As Orwell taught us decades ago, words, especially political words, matter.- Michael Enright
He suggests fascism can't take hold in the US unless and until the great institutions of democracy begin to erode. And we know from the Nov. 8 election that fully 40 per cent of Americans have lost faith in their institutions.
Both books are worth looking into but neither outlines the pre-existing conditions that lead to fascism.
For that I turned to the delightful novelist and essayist, the late Umberto Eco.
Two decades ago, he wrote an essay in The New York Review of Books entitled "Ur-Fascism."
In it, he talked about his boyhood experiences living in fascist Italy. He watched the collapse of the fascist government and the murder of Benito Mussolini by Italian partisans.
Eco insists that you can't have fascism without an underlying ideology. It has to have a complete, thought-out political program which he says springs from a cult of tradition.
Such a cult rejects modernism as evil. Its followers must feel besieged. They must believe that life is not only a personal struggle, it is a kind of permanent warfare.
Donald Trump has no ideology other than Trumpism.
Fascism springs from an overwhelming sense of individual and social frustration, which might disguise itself as a kind of angry populism.
It demands a frustrated middle class and a contempt for the weak and less fortunate. Its followers must feel humiliated by the wealth and force of their real or imagined enemies. Another definition of elites, perhaps?

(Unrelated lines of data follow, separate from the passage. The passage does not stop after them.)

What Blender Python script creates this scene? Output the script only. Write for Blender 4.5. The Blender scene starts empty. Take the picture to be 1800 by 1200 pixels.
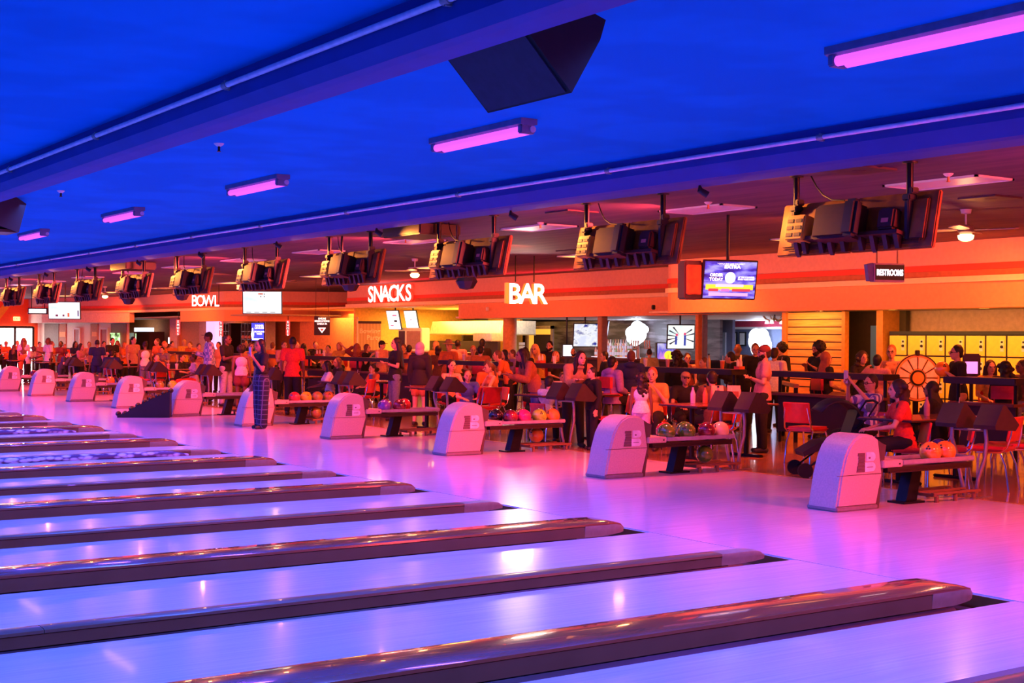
import bpy, bmesh, math, random
from mathutils import Vector, Matrix
random.seed(7)
PI = math.pi
SC = bpy.context.scene
COL = SC.collection
# ------------------------------------------------------------------ camera
FPX, YAW, PITCH, ROLL = 2391.1, 0.596254, -0.001764, 0.0071758
CAM = Vector((-7.2759, -5.1834, 1.5907))
_f = Vector((math.sin(YAW)*math.cos(PITCH), math.cos(YAW)*math.cos(PITCH), math.sin(PITCH)))
_r = Vector((math.cos(YAW), -math.sin(YAW), 0))
_u = _r.cross(_f)
RT = math.cos(ROLL)*_r + math.sin(ROLL)*_u
UP = -math.sin(ROLL)*_r + math.cos(ROLL)*_u
FW = _f
cd = bpy.data.cameras.new('camera'); cam = bpy.data.objects.new('camera', cd); COL.objects.link(cam)
cd.sensor_width = 36; cd.lens = FPX/1800*36; cd.clip_end = 300
_m = Matrix(((RT.x, UP.x, -FW.x), (RT.y, UP.y, -FW.y), (RT.z, UP.z, -FW.z))).to_4x4()
_m.translation = CAM
cam.matrix_world = _m
SC.camera = cam
# ------------------------------------------------------------------ look
SC.view_settings.view_transform = 'Standard'; SC.view_settings.look = 'None'
SC.view_settings.gamma = 1.0; SC.view_settings.use_curve_mapping = False
SC.view_settings.exposure = 0.0
SC.cycles.use_denoising = True
SC.cycles.max_bounces = 6; SC.cycles.diffuse_bounces = 3; SC.cycles.glossy_bounces = 3
SC.cycles.sample_clamp_indirect = 6.0
w = bpy.data.worlds.new('world'); SC.world = w; w.use_nodes = True
w.node_tree.nodes['Background'].inputs[0].default_value = (0.03, 0.04, 0.5, 1)
w.node_tree.nodes['Background'].inputs[1].default_value = 0.25

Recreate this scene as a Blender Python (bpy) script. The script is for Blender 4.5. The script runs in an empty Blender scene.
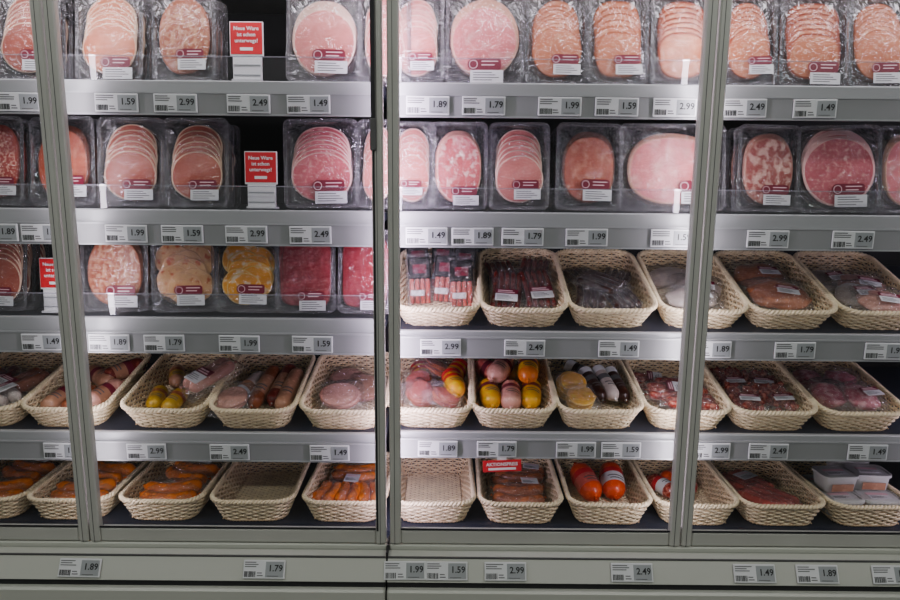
import bpy, math, random
from mathutils import Matrix, Vector, noise
random.seed(7)
PI=math.pi
T=Matrix.Translation
def R(a,ax): return Matrix.Rotation(math.radians(a),4,ax)

# ------------------------------------------------------------------ materials
MATS={}
def _new(name):
    m=bpy.data.materials.new(name); m.use_nodes=True
    nt=m.node_tree; nt.nodes.clear()
    out=nt.nodes.new('ShaderNodeOutputMaterial')
    return m,nt,out
def plain(name,col,rough=.5,metal=0,var=0.06,scale=20,bump=0,bscale=200,emit=None,es=0):
    if name in MATS: return MATS[name]
    m,nt,out=_new(name); N=nt.nodes; L=nt.links
    p=N.new('ShaderNodeBsdfPrincipled'); L.new(p.outputs[0],out.inputs[0])
    p.inputs['Roughness'].default_value=rough; p.inputs['Metallic'].default_value=metal
    tc=N.new('ShaderNodeTexCoord'); nz=N.new('ShaderNodeTexNoise'); nz.inputs['Scale'].default_value=scale
    L.new(tc.outputs['Object'],nz.inputs['Vector'])
    cr=N.new('ShaderNodeValToRGB'); L.new(nz.outputs['Fac'],cr.inputs[0])
    cr.color_ramp.elements[0].position=.3; cr.color_ramp.elements[1].position=.7
    cr.color_ramp.elements[0].color=tuple(c*(1-var) for c in col)+(1,)
    cr.color_ramp.elements[1].color=tuple(min(1,c*(1+var)) for c in col)+(1,)
    L.new(cr.outputs[0],p.inputs['Base Color'])
    if emit:
        p.inputs['Emission Color'].default_value=tuple(emit)+(1,); p.inputs['Emission Strength'].default_value=es
    if bump:
        n2=N.new('ShaderNodeTexNoise'); n2.inputs['Scale'].default_value=bscale
        L.new(tc.outputs['Object'],n2.inputs['Vector'])
        b=N.new('ShaderNodeBump'); b.inputs['Strength'].default_value=bump; b.inputs['Distance'].default_value=.002
        L.new(n2.outputs['Fac'],b.inputs['Height']); L.new(b.outputs[0],p.inputs['Normal'])
    MATS[name]=m; return m
def meat(name,base,speck,scale=120,thr=.62,soft=.06,rough=.35,big=None):
    if name in MATS: return MATS[name]
    m,nt,out=_new(name); N=nt.nodes; L=nt.links
    p=N.new('ShaderNodeBsdfPrincipled'); L.new(p.outputs[0],out.inputs[0])
    p.inputs['Roughness'].default_value=rough
    tc=N.new('ShaderNodeTexCoord')
    n1=N.new('ShaderNodeTexNoise'); n1.inputs['Scale'].default_value=scale; n1.inputs['Detail'].default_value=3
    L.new(tc.outputs['Object'],n1.inputs['Vector'])
    cr=N.new('ShaderNodeValToRGB'); L.new(n1.outputs['Fac'],cr.inputs[0])
    cr.color_ramp.elements[0].position=thr-soft; cr.color_ramp.elements[1].position=thr+soft
    cr.color_ramp.elements[0].color=tuple(base)+(1,); cr.color_ramp.elements[1].color=tuple(speck)+(1,)
    n2=N.new('ShaderNodeTexNoise'); n2.inputs['Scale'].default_value=28
    L.new(tc.outputs['Object'],n2.inputs['Vector'])
    mx=N.new('ShaderNodeMix'); mx.data_type='RGBA'; mx.blend_type='MULTIPLY'; mx.inputs[0].default_value=1
    c2=N.new('ShaderNodeValToRGB'); L.new(n2.outputs['Fac'],c2.inputs[0])
    c2.color_ramp.elements[0].position=.3; c2.color_ramp.elements[0].color=(.76,.70,.68,1)
    c2.color_ramp.elements[1].position=.7; c2.color_ramp.elements[1].color=(1,1,1,1)
    L.new(cr.outputs[0],mx.inputs[6]); L.new(c2.outputs[0],mx.inputs[7]); L.new(mx.outputs[2],p.inputs['Base Color'])
    b=N.new('ShaderNodeBump'); b.inputs['Strength'].default_value=.25; b.inputs['Distance'].default_value=.001
    L.new(n1.outputs['Fac'],b.inputs['Height']); L.new(b.outputs[0],p.inputs['Normal'])
    MATS[name]=m; return m
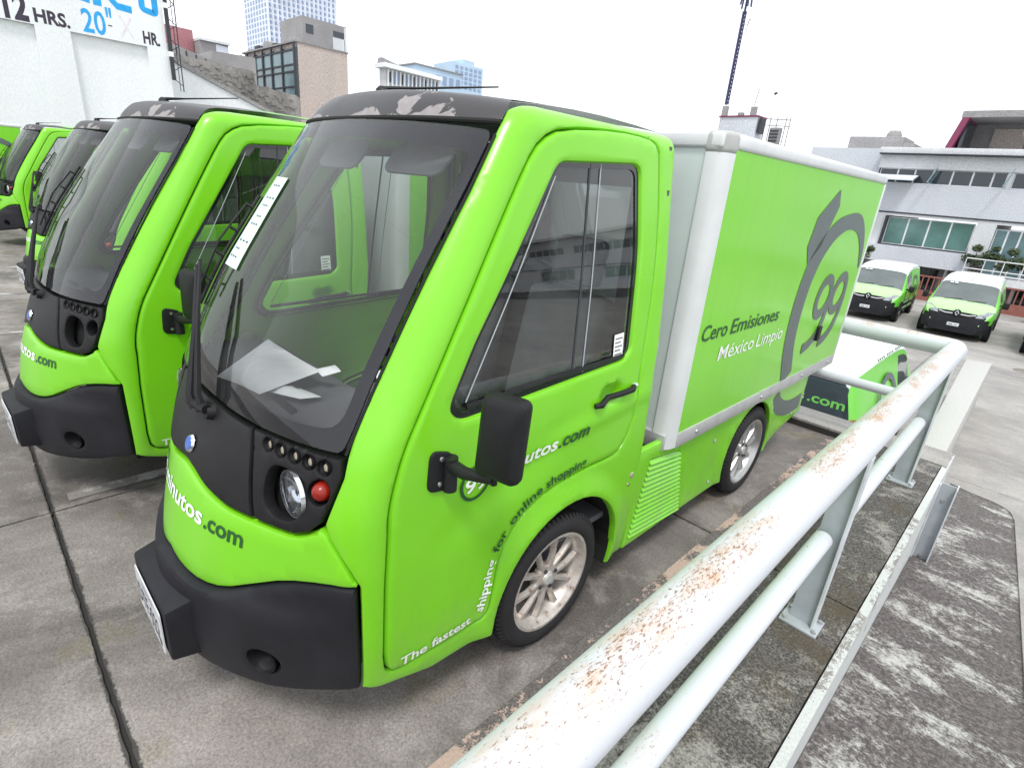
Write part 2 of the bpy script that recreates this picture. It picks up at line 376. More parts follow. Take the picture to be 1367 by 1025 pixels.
_tc = {}
def text_tris(txt, italic=0.0, bold=0.0):
    key = (txt, bold)
    if key not in _tc:
        cu = bpy.data.curves.new('t', 'FONT'); cu.body = txt; cu.size = 1.0; cu.resolution_u = 3; cu.offset = bold
        ob = bpy.data.objects.new('t', cu); COL.objects.link(ob)
        dg = bpy.context.evaluated_depsgraph_get(); me = bpy.data.meshes.new_from_object(ob.evaluated_get(dg))
        me.calc_loop_triangles()
        v = np.array([x.co[:2] for x in me.vertices]); f = [tuple(t.vertices) for t in me.loop_triangles]
        bpy.data.objects.remove(ob); bpy.data.curves.remove(cu); bpy.data.meshes.remove(me)
        _tc[key] = (v, f)
    v, f = _tc[key]; v = v.copy(); v[:,0] += italic*v[:,1]; return v, f
def text_mesh(name, txt, mapf, mat, parent, width=None, height=None, italic=0, bold=0.0):
    """mapf(array u, array v) -> list of 3D points; the text is fitted to width/height with its origin at the lower left"""
    v, f = text_tris(txt, italic, bold)
    x0, x1 = v[:,0].min(), v[:,0].max()
    s = (width/(x1-x0)) if width else height/.73; sy = height/.73 if height else s
    u = (v[:,0]-x0)*s; w = v[:,1]*sy
    P = mapf(u, w); me = bpy.data.meshes.new(name); me.from_pydata([tuple(p) for p in P], [], f); me.update()
    return link(name, me, M[mat], parent)
def plane_map(o, ux, uy):
    o = np.array(o, float); ux = np.array(ux, float); uy = np.array(uy, float)
    return lambda u, w: o+np.outer(u, ux)+np.outer(w, uy)

def pip(pts, poly):
    x, y = pts[:,0], pts[:,1]; inside = np.zeros(len(pts), bool); n = len(poly)
    for i in range(n):
        x0, y0 = poly[i]; x1, y1 = poly[(i+1)%n]
        c = ((y0 > y) != (y1 > y)); 
        with np.errstate(divide='ignore', invalid='ignore'): xi = (x1-x0)*(y-y0)/(y1-y0+1e-15)+x0
        inside ^= c & (x < xi)
    return inside
def pdist(pts, poly):
    d = np.full(len(pts), 1e9); n = len(poly)
    for i in range(n):
        a = np.array(poly[i]); b = np.array(poly[(i+1)%n]); ab = b-a; L = (ab**2).sum()+1e-15
        t = np.clip(((pts-a)@ab)/L, 0, 1); q = a+t[:,None]*ab; d = np.minimum(d, np.hypot(*(pts-q).T))
    return d
def chaikin(poly, it=2, closed=True, q=.25):
    poly = [tuple(p) for p in poly]
    for _ in range(it):
        out = []; n = len(poly)
        for i in range(n if closed else n-1):
            a = poly[i]; b = poly[(i+1)%n]
            out += [(a[0]*(1-q)+b[0]*q, a[1]*(1-q)+b[1]*q), (a[0]*q+b[0]*(1-q), a[1]*q+b[1]*(1-q))]
        poly = out if closed else [poly[0]]+out+[poly[-1]]
    return poly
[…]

In Eco's universe, the Ur-Fascist mythology creates an exceptional human being, the great hero at its core liturgy. In Ur-Fascism, heroism is the norm. And the cult of heroism is linked inextricably to the cult of death. Fascists are in love with death.
It may well be that some of the characteristics of neo-fascism exist in the world today. Some do not. There are many contradictions, in the Eco analysis, many deviations from what is generally thought of as fascism.
Too often we media types throw around language without actually knowing what we are talking about.
One of my early city editors once told me: "Tell me what the thing is, not what it might be or what it could be, but what it is."
Donald John Trump may be an incipient fascist, about to spring from the belly of America like the gut creature in Alien.
I don't happen to think he is.
But I guess he'll do until the real thing comes along.